On top of the unusual struggles of Craig Lowndes and V8 title-holder Jamie Whincup, who suffered poor finishes in both races in their normally pace-setting Triple Eight Holdens, the win and third place moved Coulthard to within striking distance of Lowndes’s championship points lead.

Going into Sunday’s 67-lap, 200 km ninth race of the V8 title series, Lowndes has 605 points, just 19 clear of Coulthard, with Whincup a further 58 points behind.

V8 veteran Russell Ingall is facing possible disciplinary action after criticising race officials on TV following a pit lane drive-through penalty late in the first race.

He was penalised for muscling another car off the track as he charged through the field on his way to third place from the rear of the grid.

Referring to the officials as ‘‘idiots up in their ivory tower’’, Ingall also said: ‘‘I’d like to take them over there to the spectators.
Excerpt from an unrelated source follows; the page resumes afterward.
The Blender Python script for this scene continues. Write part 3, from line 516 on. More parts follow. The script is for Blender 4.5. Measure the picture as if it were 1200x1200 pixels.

They’d kick the shit out of them.’’ 

Coulthard dominated qualifying, winning pole position for both of Saturday’s sprint races with record-breaking lap times.

With parts of the tight 3.0 km circuit still covered in the sticky rubberised bitumen compound used to fill cracks in the track, he took advantage of the extra tyre grip to better the qualifying lap record, set in 2010, by 1.8 seconds in the first qualifying session.

In the second 10-minute qualifying session, Coulthard went even quicker, undercutting the lap record by 2.1 seconds to secure pole again as he became the first V8 driver to break the 80 seconds barrier at the Winton track with a clocking of 1 minute 19.6538 seconds.

Track conditions were so good because of the tacky coating of sealant that all 25 cars broke the qualifying lap record in both sessions.

Coulthard beat fellow Kiwis Shane van Gisbergen and Scott McLaughlan for the No.1 starting positions, with van Gisbergen starting alongside on the front row for the first race in his Commodore and McLaughlin claiming second spot on the grid ahead of van Gisbergen.